For weeks I sat behind a pile of books at a desk in the British Library – sailmaking manuals, books about witchcraft and smuggling and Scottish dissenting groups – reading about the Lowland clearances and how sails were made and how the herring were gutted and preserved in barrels of salt. When I looked at my hands scribbling notes, I thought about the women I was descended from who’d gutted fish for ten hours a day in the fish yard, their hands cut and bleeding from their sharp knives. They must have been in pain every minute of the day from plunging those raw hands in and out of the salt.
Why would someone – anyone – from an already hard life like this have wanted to join the Brethren? The nineteenth-century Eyemouth I was reading about didn’t seem to be a particularly religious place. It was a frontier town, a hard-drinking, law-defying town. There were Primitive Methodists here in the 1830s; Baptists and Presbyterians too. But most of the fishermen and fisherwomen in Eyemouth were in constant battle with the Kirk – the Church of Scotland – because it collected large tithes or taxes from their profits. The minister patrolled the harbour when the boats came in to make sure no one tried to cheat him of his dues.
Eyemouth people seemed to be more superstitious than devout. The local history books include lists of things that sailors avoided before the boats sailed.

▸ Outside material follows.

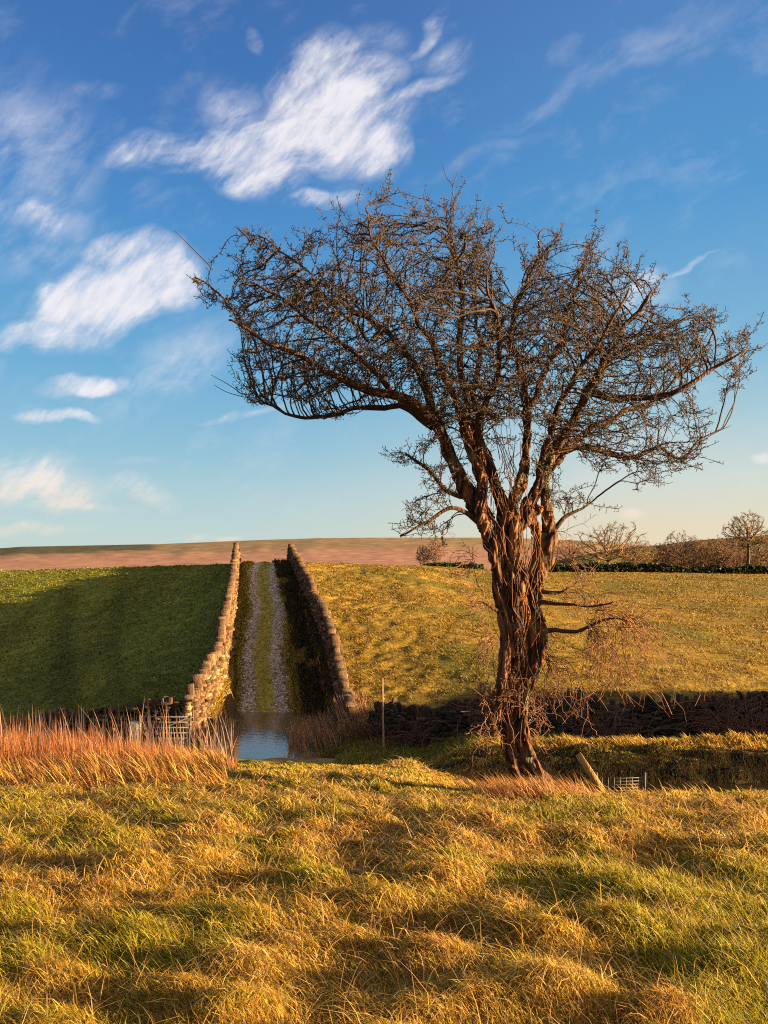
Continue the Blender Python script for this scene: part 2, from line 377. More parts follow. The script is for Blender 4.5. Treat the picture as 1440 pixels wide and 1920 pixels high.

Women were bad luck. So were pigs, hares, white cats, and apples. It was unlucky to give away salt. It was unlucky to give your mother change from your pocket. If a sailor said the wrong thing, an unlucky thing, he had to touch cold iron.
The devil could snatch you. The sea could swallow you. In Eyemouth, staying alive seemed to be a matter of luck, and making sure you didn’t test it.